Quito nació entre montañas, entre pequeños cerros esculpidos por el viento, redondos y cariñosos como regazos fecundados; despertó arrullado por sus ventiscas y deslumbrado por el vuelo de sus quindes.

Quito es un nido que se esconde pudorosamente para recibir la tibieza mañanera que desciende, con olor a páramo, desde las cumbres tutelares, donde estuvieron los templos ceremoniales conectados con la luna y con el sol, dioses ancestrales que regulaban la siembra y la cosecha y contagiaban la luz y la alegría a la mitad del mundo, por ello fueron lugares sagrados, escenarios de la euforia ritual con que se agradecía a la naturaleza por los permanentes dones concedidos.

Desde siempre nos cobijaron las faldas verdeantes y rumorosas: El Panecillo, morada del eterno Inty, vigía insomne desde el sur, cubriendo la vanguardia; al frente suyo la loma de San Juan, Killamama, coqueta y silenciosa, atada a su amante milenario por una mágica cadena platinada; hacia el oriente, nostálgico de selvas y verdores, descansa el Itchimbía, lamido por un río bullanguero, que busca las orillas del mar constantemente; y al otro lado, dándole sus espaldas al océano, el inmenso Pichincha en cuyas faldas nace, como hito protector, la colina redondeada por el viento, llena de luz y agua, bautizada como la Loma de la Cruz, por los depredadores llegados desde España.

Cuatro cerros maternales que dulcemente nos arrullan y nos cuidan; cuatro colinas que la modernidad se empeña en destrozarlas y que, con pujos de renovador y de chulquero recalcitrante, el Alcalde está privatizándolas.
San Juan cayó primero; al iniciarse el siglo XIX la ciudad empezó a crecer y fue tomándose la loma; el templo de Killamama se lleno de casuchas, hasta que desaparecieron sus venados y fugaron sus mirlos.

El Panecillo al frente, testigo del desastre, comenzó a defenderse: conservó su Yavirac, para que en sus aguas puras retocen los recuerdos, pero a algún funcionario “municipal y espeso” se le ocurrió sembrar, al pie de las aguas purificadoras, una cárcel sombría; después, el militarismo patriotero, construyó una garita de cal y canto para despertarnos con la voz de su cañón agorero y, finalmente, con sutil mañosería, el fanatismo retrógrado nos impuso un mamotreto de aluminio que, cuando se lo construyó, fue repudiado por la mayor parte de los quiteños.

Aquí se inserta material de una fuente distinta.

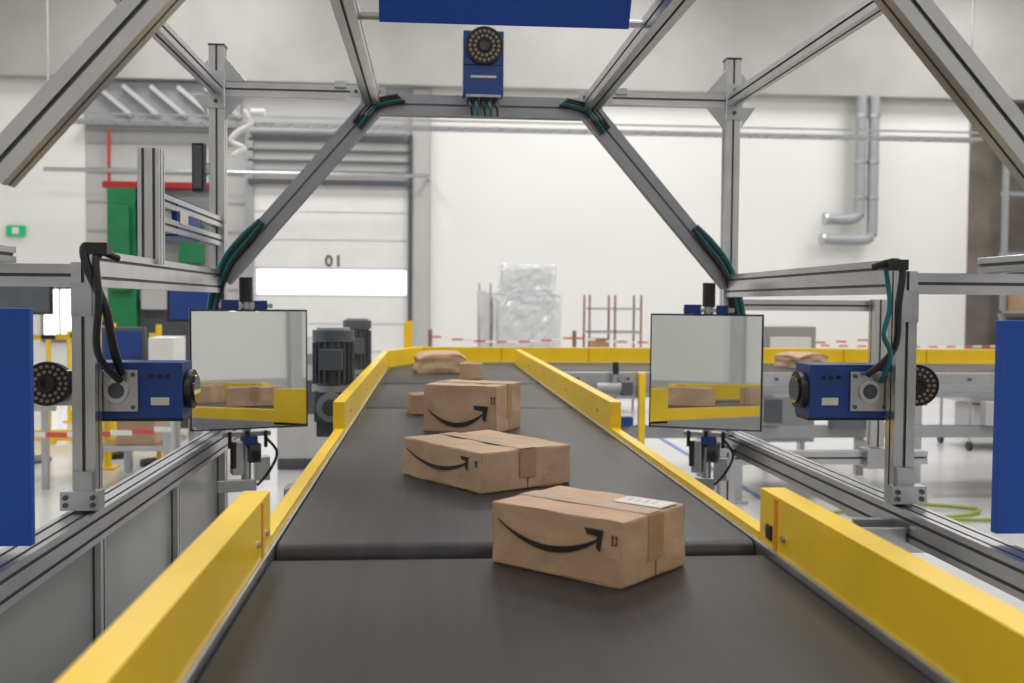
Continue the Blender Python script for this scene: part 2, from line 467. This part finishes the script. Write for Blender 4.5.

Ahora el Alcalde, que debería ser el guardián de nuestra historia y de nuestro patrimonio cultural, en su afán privatizador, ha decidido entregar, por un siglo, la cima del Panecillo a una empresa extrajera, para que la usufructe; esa “modernización” significa pagar peaje para acceder a su cumbre, a pie o en vehículo, y tener dinero para poder gozar de los “entretenimientos” made in U.S.A., que serán vedados para los que, desde siempre, solíamos llegar a la “olla”, “con pañuelo de naranjas” y nuestras huambritas prendidas de la mano. Tendremos que pagar para poder elevar hacia las nubes la sencilla ilusión de la cometa. El que fue Templo del Sol y guardián de nuestras tradiciones, hipotecará sus sueños, para enriquecer la faltriquera del colonialismo.

Y lo mismo se hizo con Cruz Loma, también pignorada por cien años, a la voracidad de empresarios extranjeros. El inefable privatizador nos dejó sin La Chorrera, agua colgada al filo de las nubes; sin la laguna de Miraflores, sin la excursión madrugadora, sin el tambo necesario para el descanso, cuando a pie nos acercábamos al querido Rucu, artífice de nuestros sueños heroicos. Ahora hay que pagar para llegar al permanente hito de cemento, construido por el Instituto Geográfico Militar que coronaba la cumbre y ya no se puede llegar por sus senderos a las rocas talladas por el viento. El contrato de concesión lo prohibe: hay que ocupar el teleférico para llegar a su instalaciones lujosas, comprar ilusiones y pagar para soñar en las distancias. El privatizador nos ha robado los recuerdos.

Y lo mismo sucede con el Itchimbía, alegre con sus cuturpillas y wirakchurus; dueño de las hubillas y de la zarzamora; glotón con sus taczos y su shanshi, tanino alucinante y traicionero. Nos quedamos sin sus cuevas de musgo y sus enredaderas espinosas, sin los suspiros de Quito en los oídos. Un frío palacio de cristal nos confiscó las cometas.

Quito privatizado, está perdiendo su historia, su identidad y sus recónditas nostalgias.